Hace algunos años leí el libro Los cinco lenguajes del amor de Gary Chapman. Me sentí muy identificado con el lenguaje de palabras de afirmación, aunque no estoy seguro porque a veces creo que también soy tiempo de calidad. El punto es que las palabras tienen un gran peso sobre mí, las buenas y las malas.
Para los que me conocen, una de las cosas que más me enorgullecen es la capacidad que tengo de dar risa, como si mi destino fuese llevar risas y alegría al mundo —esta última frase solo la agregué porque la dijo el Joker en su película y siempre quise citarlo en algún blog—. El punto es que me considero una persona chistosa, como Joey de Friends, como Phil Dunphy de Modern Family, algo así.
Recuerdo que una vez una persona me dijo que yo era muy predecible y entre líneas entendí que yo era aburrido.
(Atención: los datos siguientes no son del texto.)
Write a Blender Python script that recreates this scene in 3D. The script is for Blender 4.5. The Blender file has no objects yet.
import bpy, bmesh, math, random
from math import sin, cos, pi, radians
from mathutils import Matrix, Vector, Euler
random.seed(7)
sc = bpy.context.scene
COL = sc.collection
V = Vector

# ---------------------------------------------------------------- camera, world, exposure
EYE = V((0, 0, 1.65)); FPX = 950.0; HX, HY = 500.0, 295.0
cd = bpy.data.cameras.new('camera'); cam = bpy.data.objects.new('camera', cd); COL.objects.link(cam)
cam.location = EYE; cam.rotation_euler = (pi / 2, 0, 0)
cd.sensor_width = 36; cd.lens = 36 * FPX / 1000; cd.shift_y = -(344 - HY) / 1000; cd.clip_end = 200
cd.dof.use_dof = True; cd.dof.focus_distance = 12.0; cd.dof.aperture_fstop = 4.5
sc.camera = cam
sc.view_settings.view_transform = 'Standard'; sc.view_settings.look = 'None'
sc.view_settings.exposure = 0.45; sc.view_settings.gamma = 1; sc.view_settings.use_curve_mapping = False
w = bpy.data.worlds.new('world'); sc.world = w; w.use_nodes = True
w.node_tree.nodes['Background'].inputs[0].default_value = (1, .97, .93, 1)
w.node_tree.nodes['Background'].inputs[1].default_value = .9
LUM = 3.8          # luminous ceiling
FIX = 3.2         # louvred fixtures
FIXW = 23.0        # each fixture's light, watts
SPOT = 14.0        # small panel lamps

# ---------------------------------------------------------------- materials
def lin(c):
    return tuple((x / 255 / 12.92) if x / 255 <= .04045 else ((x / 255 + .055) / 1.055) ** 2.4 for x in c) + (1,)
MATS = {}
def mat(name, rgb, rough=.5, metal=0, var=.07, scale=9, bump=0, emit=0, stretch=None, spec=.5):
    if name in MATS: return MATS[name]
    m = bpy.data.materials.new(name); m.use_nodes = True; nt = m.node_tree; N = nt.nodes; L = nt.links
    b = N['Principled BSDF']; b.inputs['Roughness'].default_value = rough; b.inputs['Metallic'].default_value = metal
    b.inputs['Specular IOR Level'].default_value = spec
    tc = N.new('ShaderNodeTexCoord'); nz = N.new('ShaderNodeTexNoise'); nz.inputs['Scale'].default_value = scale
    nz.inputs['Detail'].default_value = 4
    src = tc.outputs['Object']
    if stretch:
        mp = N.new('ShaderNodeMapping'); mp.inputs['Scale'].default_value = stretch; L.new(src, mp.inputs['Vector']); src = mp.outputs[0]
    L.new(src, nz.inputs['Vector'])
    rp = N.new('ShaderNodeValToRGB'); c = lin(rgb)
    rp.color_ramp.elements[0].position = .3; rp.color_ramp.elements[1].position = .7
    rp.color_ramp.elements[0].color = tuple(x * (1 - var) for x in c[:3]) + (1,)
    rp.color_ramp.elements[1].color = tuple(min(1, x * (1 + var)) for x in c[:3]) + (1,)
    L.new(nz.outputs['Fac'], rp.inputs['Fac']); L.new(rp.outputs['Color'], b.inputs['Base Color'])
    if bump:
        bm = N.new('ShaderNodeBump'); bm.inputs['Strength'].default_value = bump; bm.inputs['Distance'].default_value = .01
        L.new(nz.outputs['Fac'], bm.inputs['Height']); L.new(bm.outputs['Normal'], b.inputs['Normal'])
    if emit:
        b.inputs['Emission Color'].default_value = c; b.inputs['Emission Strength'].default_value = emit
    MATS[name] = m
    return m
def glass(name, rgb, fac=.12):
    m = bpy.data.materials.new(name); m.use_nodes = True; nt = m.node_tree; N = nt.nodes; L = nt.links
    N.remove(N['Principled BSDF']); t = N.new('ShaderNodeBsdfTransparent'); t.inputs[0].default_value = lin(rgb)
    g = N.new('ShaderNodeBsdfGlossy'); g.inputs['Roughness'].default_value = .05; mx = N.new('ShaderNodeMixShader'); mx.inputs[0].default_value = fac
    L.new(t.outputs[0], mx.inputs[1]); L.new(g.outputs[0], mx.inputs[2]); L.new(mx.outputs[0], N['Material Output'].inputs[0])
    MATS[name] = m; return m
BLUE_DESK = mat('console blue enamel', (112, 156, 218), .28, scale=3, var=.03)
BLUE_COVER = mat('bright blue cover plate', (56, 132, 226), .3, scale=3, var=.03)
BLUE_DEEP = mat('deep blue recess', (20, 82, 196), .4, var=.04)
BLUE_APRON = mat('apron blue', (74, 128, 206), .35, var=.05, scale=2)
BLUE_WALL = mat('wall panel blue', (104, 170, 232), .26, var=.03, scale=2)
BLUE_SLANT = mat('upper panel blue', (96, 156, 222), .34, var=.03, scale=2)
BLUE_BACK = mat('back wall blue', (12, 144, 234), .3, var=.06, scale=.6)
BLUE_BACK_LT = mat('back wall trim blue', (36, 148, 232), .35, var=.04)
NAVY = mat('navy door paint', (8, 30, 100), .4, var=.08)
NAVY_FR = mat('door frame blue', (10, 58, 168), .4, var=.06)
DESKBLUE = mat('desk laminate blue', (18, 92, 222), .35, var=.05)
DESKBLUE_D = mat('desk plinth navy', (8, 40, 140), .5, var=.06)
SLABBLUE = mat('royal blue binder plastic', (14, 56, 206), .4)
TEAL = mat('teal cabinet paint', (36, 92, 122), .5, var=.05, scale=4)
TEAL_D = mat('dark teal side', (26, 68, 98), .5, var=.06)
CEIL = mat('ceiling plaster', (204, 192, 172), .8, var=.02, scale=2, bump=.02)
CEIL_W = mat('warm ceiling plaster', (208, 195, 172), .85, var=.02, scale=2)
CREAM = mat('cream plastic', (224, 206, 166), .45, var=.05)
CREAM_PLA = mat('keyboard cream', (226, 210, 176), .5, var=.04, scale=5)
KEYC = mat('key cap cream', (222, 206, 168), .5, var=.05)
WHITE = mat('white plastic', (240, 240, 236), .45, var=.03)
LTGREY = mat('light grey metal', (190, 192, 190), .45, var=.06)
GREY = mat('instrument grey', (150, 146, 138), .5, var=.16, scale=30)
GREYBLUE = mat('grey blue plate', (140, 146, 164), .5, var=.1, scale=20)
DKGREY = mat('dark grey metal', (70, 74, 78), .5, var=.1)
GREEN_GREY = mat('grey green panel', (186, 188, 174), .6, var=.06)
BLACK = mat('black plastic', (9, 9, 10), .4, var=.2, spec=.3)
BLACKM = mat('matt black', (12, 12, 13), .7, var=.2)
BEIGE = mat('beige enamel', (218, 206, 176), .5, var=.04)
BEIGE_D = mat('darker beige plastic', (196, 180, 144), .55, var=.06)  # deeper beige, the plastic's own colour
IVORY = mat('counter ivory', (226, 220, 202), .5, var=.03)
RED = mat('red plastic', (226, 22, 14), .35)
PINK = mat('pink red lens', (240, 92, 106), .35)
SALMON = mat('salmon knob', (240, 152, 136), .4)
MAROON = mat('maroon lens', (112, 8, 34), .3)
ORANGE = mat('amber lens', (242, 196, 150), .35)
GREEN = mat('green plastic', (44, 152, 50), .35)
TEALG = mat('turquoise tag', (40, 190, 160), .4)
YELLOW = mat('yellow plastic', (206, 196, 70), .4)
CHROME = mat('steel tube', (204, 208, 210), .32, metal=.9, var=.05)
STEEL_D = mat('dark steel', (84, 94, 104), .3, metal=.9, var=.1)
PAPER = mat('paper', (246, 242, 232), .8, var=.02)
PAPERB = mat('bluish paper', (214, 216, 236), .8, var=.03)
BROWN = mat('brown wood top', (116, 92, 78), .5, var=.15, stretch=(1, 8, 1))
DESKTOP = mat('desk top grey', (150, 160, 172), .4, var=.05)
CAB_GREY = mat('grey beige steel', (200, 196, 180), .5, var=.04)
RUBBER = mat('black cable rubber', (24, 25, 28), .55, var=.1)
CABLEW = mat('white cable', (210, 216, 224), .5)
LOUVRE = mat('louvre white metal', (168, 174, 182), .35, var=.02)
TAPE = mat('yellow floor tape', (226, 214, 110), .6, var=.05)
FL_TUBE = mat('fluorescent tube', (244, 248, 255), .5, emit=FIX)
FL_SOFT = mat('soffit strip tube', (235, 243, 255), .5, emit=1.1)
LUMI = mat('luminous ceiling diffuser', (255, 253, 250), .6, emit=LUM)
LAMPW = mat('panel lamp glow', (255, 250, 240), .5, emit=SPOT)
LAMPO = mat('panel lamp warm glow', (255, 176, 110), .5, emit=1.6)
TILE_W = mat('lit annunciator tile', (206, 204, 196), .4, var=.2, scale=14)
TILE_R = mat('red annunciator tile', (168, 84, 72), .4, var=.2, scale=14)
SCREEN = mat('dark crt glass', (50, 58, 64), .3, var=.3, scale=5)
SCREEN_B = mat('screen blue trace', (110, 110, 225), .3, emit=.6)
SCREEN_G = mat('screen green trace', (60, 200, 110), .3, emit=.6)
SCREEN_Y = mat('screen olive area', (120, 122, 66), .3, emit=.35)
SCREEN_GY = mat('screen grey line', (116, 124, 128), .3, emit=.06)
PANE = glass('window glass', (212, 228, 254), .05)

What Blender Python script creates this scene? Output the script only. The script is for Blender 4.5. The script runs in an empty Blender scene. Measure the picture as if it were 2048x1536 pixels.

No sé si eso quiso decir realmente, pero fue como un balde de agua fría para mi autoestima. Recuerdo otra vez que una persona con mucha trayectoria en el Evangelio me dio a entender que mejor me hubiese dedicado a otra cosa en vez de aspirar a ser pastor. Seguramente él no miraba esa chispa en mí o eso que se necesita.
Podría hacer un gran listado de palabras que me han marcado de forma negativa, pero tampoco estamos para leer mis traumas del pasado. Solo reconozco que a veces tomamos las palabras muy a la ligera, sin darnos cuenta de que lo que escuchamos y lo que decimos puede arraigarse muy profundo en el corazón.
Encontré un denominador común muy interesante en la Biblia. Muchos de los hombres y mujeres que encontramos en ella fueron menospreciados en algún momento. A José lo vendieron como esclavo, a David no lo tomaron en cuenta cuando llegó el profeta Samuel a su casa, a Ana (madre de Samuel) la confundieron con una persona alcohólica, a Jesús lo vendieron por 30 monedas de plata… Y así podría seguir con un listado interminable de personas de la Biblia que fueron menospreciadas.
Lo interesante no es cómo los menospreciaron, sino cómo cada uno de ellos no determinó su valor por lo que la gente pensaba y decía. Las personas pueden tener una percepción errónea de nosotros y de nuestro valor, pero el único que realmente nos puede decir cuánto valemos es el que pagó un precio por nosotros (Romanos 8:32).
Con esto quiero decirte que vales mucho y se pagó un alto precio por ti. La próxima vez que alguien venga a menospreciarte, no tomes en cuenta sus comentarios. La gente suele menospreciar aquello que es valioso por muchas razones: desconocimiento, envidia, ignorancia, frustración, entre otros. Lo mejor que podemos hacer hoy es llegar delante de Dios y preguntarle: “¿Cuánto valemos para ti?” Nos vamos a sorprender mucho cuando Él responda esa pregunta.